De l’or extrait au Brésil par des esclaves africains
Newton est devenu directeur de la Royal Mint, l’institution en charge de la frappe de monnaie au Royaume-Uni, à partir de 1696 après avoir quitté son poste d’enseignant universitaire à Cambridge. Au cours de ses 30 ans de service, il a supervisé l’afflux de lingots d’or provenant principalement des extractions minières des esclaves africains au Brésil. Cet or parvenait jusqu’en Angleterre principalement par le biais du commerce de cette dernière avec le Portugal, qui contrôlait les sites d’extraction au Brésil.
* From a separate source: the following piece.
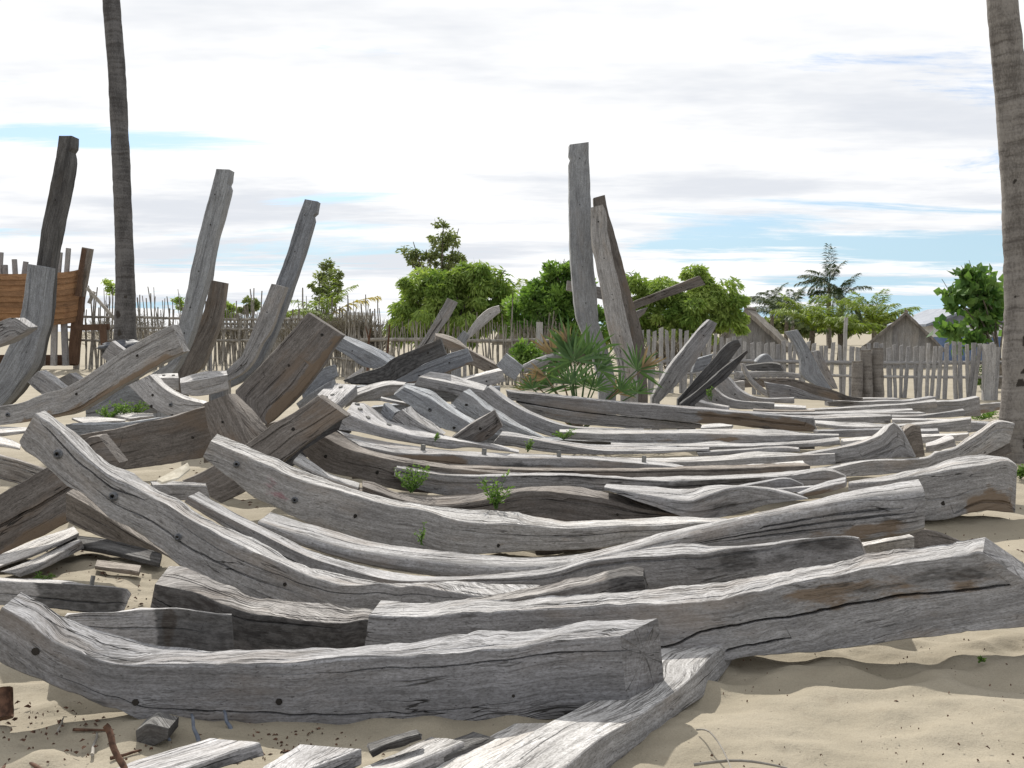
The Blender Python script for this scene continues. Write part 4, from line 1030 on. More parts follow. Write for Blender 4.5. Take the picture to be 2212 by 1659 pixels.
T(STUB, 'low shadowed timber left of the upper sunlit slab', 'blue', (10.4, 10.3), (.25, .25), '640,872 668,850 715,822', '660,905 690,880 720,850', groove=(1, 0), group=G_PILE)
# --- bottom front
T('curved_plank', 'thick curved plank on the sand running from the cracked beam to bottom edge', 'grey', (4.71, 4.25, 3.98, 3.72, 3.45, 3.18), .3,
  '1582,1386 1542,1413 1527,1426 1492,1466 1401,1534 1301,1594 1250,1634 1190,1684', '1582,1429 1542,1484 1527,1499 1492,1523 1401,1591 1301,1673 1250,1720 1190,1775', tv=(-.24, .05, 0.0), groove=(0, 1), rough=.003, amp=.0012, group=G_PILE)
T(PLK, 'sandy lit plank at bottom left pointing under the front timber', 'pale', (3.18, 3.52), (.12, .12), '320,1688 440,1646 562,1604', '322,1712 442,1672 566,1632', '150,1690 300,1640 445,1594', groove=(1, 2), rough=.008, r=.006, lin=True, group=G_PILE, stains=[('dark', .5, 1, .2, 1.2, .7)])
T(PLK, 'lit plank with rotten dark edge, bottom centre left under the front timber', 'pale', (3.2, 3.5), (.14, .14), '600,1686 690,1652 780,1617', '604,1718 694,1690 786,1655', '510,1698 580,1652 648,1608', groove=(1, 2), rough=.009, r=.006, lin=True, group=G_PILE, stains=[('dark', 0, 1, .0, 1.2, .8)])
T(PLK, 'grey edged narrow plank at bottom centre, between two lit planks', 'grey', (3.2, 3.62), (.16, .16), '800,1688 900,1645 1000,1602', '804,1722 904,1682 1006,1640', '690,1690 810,1644 930,1590', groove=(1, 2), rough=.009, r=.008, group=G_PILE, stains=[('dark', .45, 1, .5, 1.2, .4)])
T(PLK, 'broad white lit plank at bottom centre right under the sawn end', 'pale', (3.2, 3.75), (.16, .16), '980,1696 1110,1628 1250,1560', '984,1730 1116,1666 1256,1594', '850,1696 980,1630 1110,1566', groove=(1, 3), r=.008, group=G_PILE)
T(PLK, 'crumbling rotten board beside the curved plank at bottom', 'rough', (3.3, 3.7), (.12, .12), '1110,1690 1190,1645 1240,1615 1285,1588', '1115,1710 1196,1665 1246,1632 1288,1600', '1080,1668 1130,1632 1180,1600 1260,1570', groove=(2, 4), rough=.014, gdepth=.03, group=G_PILE, stains=[('dark', 0, .75, None, 0, .8)])
T(STUB, 'dark six-sided beam end half buried in sand below the front timber', 'dark', (3.75, 3.72), (.12, .12), '293,1578 318,1562 364,1574', '296,1606 330,1613 362,1597', groove=(0, 0), rough=.002, amp=.001, lin=True, group=G_PILE)
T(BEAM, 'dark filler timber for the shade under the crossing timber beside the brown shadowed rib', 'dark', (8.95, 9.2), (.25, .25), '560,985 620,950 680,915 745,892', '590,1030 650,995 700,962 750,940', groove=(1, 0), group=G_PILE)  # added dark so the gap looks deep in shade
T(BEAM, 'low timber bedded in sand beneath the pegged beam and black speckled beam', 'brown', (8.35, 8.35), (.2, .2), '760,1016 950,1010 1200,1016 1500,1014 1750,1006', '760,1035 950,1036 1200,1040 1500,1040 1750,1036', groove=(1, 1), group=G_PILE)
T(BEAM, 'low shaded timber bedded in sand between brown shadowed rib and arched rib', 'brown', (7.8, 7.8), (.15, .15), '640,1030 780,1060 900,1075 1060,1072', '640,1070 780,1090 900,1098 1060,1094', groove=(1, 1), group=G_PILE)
T(BEAM, 'low timber bedded in sand below the sweeping white-edged rib', 'blue', (10.6, 10.6), (.2, .2), '1040,935 1250,952 1500,956 1760,953', '1040,960 1250,972 1500,972 1760,970', groove=(0, 1), group=G_PILE)
T(BEAM, 'low timber on the sand behind the wide blue grey rib, middle of pile', 'blue', (10.9, 10.9), (.25, .25), '800,880 900,872 1000,882 1080,900', '800,915 900,920 1000,930 1080,940', groove=(0, 1), group=G_PILE)
T(BEAM, 'long low timber on the sand in the shade behind fourth row at right', 'grey', (13.4, 13.4), (.25, .25), '1560,890 1700,893 1850,893 2000,892', '1560,903 1700,906 1850,907 2000,905', groove=(0, 1), group=G_PILE)
T(BEAM, 'shaded low timber on sand behind the arched grey rib and charred rib', 'blue', (12.0, 11.9), (.3, .3), '740,838 850,830 960,836 1080,836', '740,868 850,866 960,868 1080,866', groove=(0, 1), group=G_PILE)
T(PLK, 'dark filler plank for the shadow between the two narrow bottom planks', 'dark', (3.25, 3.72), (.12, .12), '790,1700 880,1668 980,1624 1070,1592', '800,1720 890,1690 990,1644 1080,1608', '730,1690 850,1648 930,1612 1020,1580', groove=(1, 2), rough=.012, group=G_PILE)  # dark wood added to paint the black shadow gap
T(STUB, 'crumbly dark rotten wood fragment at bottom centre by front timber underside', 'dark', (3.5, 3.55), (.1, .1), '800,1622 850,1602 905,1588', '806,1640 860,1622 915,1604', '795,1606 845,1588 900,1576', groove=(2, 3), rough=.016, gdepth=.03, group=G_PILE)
T(PLK, 'short plank with lit top on the sand patch behind the three-bolt rib', 'grey', (6.9, 6.9), (.2, .2), '330,1049 395,1047 446,1051', '335,1078 400,1082 455,1086', '325,1040 385,1039 444,1043', groove=(1, 1), group=G_PILE)
T(PLK, 'dark filler board for the shaded sand under the three-bolt rib, longer of two', 'dark', (7.12, 6.55), (.22, .22), '120,1172 220,1186 345,1216', '120,1182 220,1196 345,1226', '125,1150 225,1164 350,1190', groove=(0, 2), group=G_PILE)  # dark board added where the sand is only in shadow
T(PLK, 'dark filler board for the shaded sand under the three-bolt rib, shorter of two', 'brown', (6.48, 6.3), (.14, .14), '205,1222 300,1236', '205,1230 300,1245', '210,1208 305,1220', groove=(0, 1), group=G_PILE)  # second board added to darken the same shadowed sand
T(BEAM, 'shaded brown beam lying behind the brown rib section and crossing timber', 'brown', (9.6, 9.5), (.2, .2), '440,950 520,930 620,905', '440,1000 520,985 620,960', groove=(1, 0), group=G_PILE)
# ------------------------------------------------------------------ vegetation helpers
def leaf_mat(name, a, b, trans=0.35):
    m, g, bs, out = mat_new(name)
    va = g.n('ShaderNodeAttribute', attribute_name='var').outputs['Fac']
    c = g.mix(va, a, b)
    g.L(c, bs.inputs['Base Color'])
    bs.inputs['Roughness'].default_value = 0.55
    tr = g.n('ShaderNodeBsdfTranslucent')
    g.L(g.mix(1.0, c, (1.3, 1.35, 0.7), 'MULTIPLY'), tr.inputs[0])
    mx = g.n('ShaderNodeMixShader')
    mx.inputs[0].default_value = trans
    g.L(bs.outputs[0], mx.inputs[1])
    g.L(tr.outputs[0], mx.inputs[2])
    g.L(mx.outputs[0], out.inputs[0])
    return m


LF_BRIGHT = leaf_mat('bright_feathery_leaf', (0.125, 0.21, 0.04), (0.37, 0.46, 0.13))
LF_DARK = leaf_mat('dull_olive_leaf', (0.10, 0.135, 0.05), (0.22, 0.25, 0.11), 0.4)
LF_BUSH = leaf_mat('glossy_bush_leaf', (0.07, 0.145, 0.03), (0.22, 0.34, 0.085), 0.4)
LF_BIG = leaf_mat('broad_round_leaf', (0.05, 0.12, 0.03), (0.17, 0.28, 0.075), 0.35)
LF_PALM = leaf_mat('palm_frond_leaf', (0.085, 0.15, 0.02), (0.28, 0.34, 0.06), 0.4)
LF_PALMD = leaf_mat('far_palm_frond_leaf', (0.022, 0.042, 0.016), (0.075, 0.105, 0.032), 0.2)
LF_YEL = leaf_mat('yellowed_frond_leaf', (0.30, 0.25, 0.05), (0.45, 0.36, 0.09), 0.35)
LF_FAN = leaf_mat('fan_palm_leaf', (0.035, 0.085, 0.03), (0.11, 0.18, 0.065), 0.2)
LF_DRY = leaf_mat('dry_fan_leaf', (0.15, 0.10, 0.06), (0.30, 0.23, 0.14), 0.2)
LF_WEED = leaf_mat('green_weed_leaf', (0.075, 0.15, 0.03), (0.18, 0.28, 0.075), 0.35)
BARK = plain('tree_bark', (0.10, 0.085, 0.07), (0.20, 0.175, 0.145), 9, 0.95, 0.01)


def leaves(name, C, D, L, Wd, mat, parent, seed=1, fold=0.15, tone=None):
    """C centres, D long-axis directions, L lengths, Wd widths -> one leaf mesh"""
    rs = np.random.RandomState(seed)
    n = len(C)
    D = D / (np.linalg.norm(D, axis=1)[:, None] + 1e-9)
    rv = rs.normal(size=(n, 3))
    rv[:, 2] *= 0.5
    sd = np.cross(D, rv)
    sd /= np.linalg.norm(sd, axis=1)[:, None] + 1e-9
    L = np.broadcast_to(L, (n,))[:, None]
    Wd = np.broadcast_to(Wd, (n,))[:, None]
    nn = np.cross(sd, D)
    p0 = C - D * L * 0.5
    p1 = C + sd * Wd * 0.5 + nn * Wd * fold
    p2 = C + D * L * 0.5
    p3 = C - sd * Wd * 0.5 + nn * Wd * fold
    V = np.stack([p0, p1, p2, p3], 1).reshape(-1, 3)
    Fq = np.arange(4 * n).reshape(-1, 4)
    var = np.repeat(np.clip(rs.normal(0.45, 0.25, n) if tone is None else tone + rs.normal(0, 0.12, n), 0, 1), 4)
    return new_mesh(name, V, Fq, mat, parent, attrs={'var': var}, smooth=False)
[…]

Les marchands britanniques de tissus commerçant à Lisbonne à l’époque étaient également payés en or, dont une grande partie était convertie en monnaie à la Royal Mint.
En tant que directeur de la Royal Mint, Newton percevait une petite commission pour chaque pièce de monnaie frappée. En 1702, il gagnait près de 3 500 livres par an (dont la valeur équivaudrait aujourd’hui à 1,26 million de livres, soit 1,51 million d’euros), contre 100 livres par an (soit 43 000 euros aujourd’hui) quand il était professeur de mathématiques à Cambridge. Les archives de la Royal Mint indiquent que pendant les trois décennies où Newton était à sa tête, le royaume a frappé l’équivalent de 14 millions de livres sterling en pièces d’or, soit environ le même montant qu’au cours des 136 années précédant cette période.
La fortune du scientifique devenu banquier était telle qu’à la fin de sa vie, l’inventaire de ses objets de valeur incluait une paire de pots de chambre en argent sterling, qui semblent avoir été utilisés derrière un paravent par les invités masculins pendant les dîners. La provenance de l’or est confirmée par une correspondance de Newton. Une note de 1701 indique par exemple : « Nous ne pouvons avoir de lingots que des Antilles [Amérique du Sud et Amérique centrale] appartenant à l’Espagne et au Portugal ». Une autre lettre adressée au Trésor en 1717 indique que l’ouest de l’Angleterre est « plein d’or » en provenance du Portugal, alimentant la Royal Mint en « grandes quantités d’or ». « Il jouait un rôle central dans cette ruée vers l’or. Plus l’or affluait dans la Tour de Londres, plus il devenait riche », indique Dyer.
Une implication non surprenante pour l’époque
Des experts estiment qu’il n’est pas surprenant que Newton, à l’instar d’autres acteurs financiers éminents, ait bénéficié de l’esclavage, car l’Amérique du Sud et centrale étaient les principales sources de lingots d’or à l’époque. Par ailleurs, le mathématicien aurait également eu recours aux relevés maritimes issus du commerce des esclaves pour développer sa théorie de la gravité universelle lorsqu’il était à Cambridge. Pour ce faire, il avait notamment besoin de relevés de marées océaniques du monde entier, dont les plus importants provenaient des ports négriers français de la Martinique. Il avait même investi dans la South Sea Company, l’une des plus importantes entreprises de traite d’esclaves de l’époque.
« Nous ne pouvons pas appliquer nos propres critères moraux à des gens qui ont vécu il y a trois ou quatre cents ans », explique au Guardian Patricia Fara, chercheuse émérite à l’Université de Cambridge et auteure du livre « Life After Gravity ». « Newton était plus coupable que certains et beaucoup moins coupable que d’autres. Mais il est important de reconnaître que les gens qui sont sur un piédestal à l’abbaye de Westminster étaient [tous] impliqués dans l’esclavage », conclut-elle.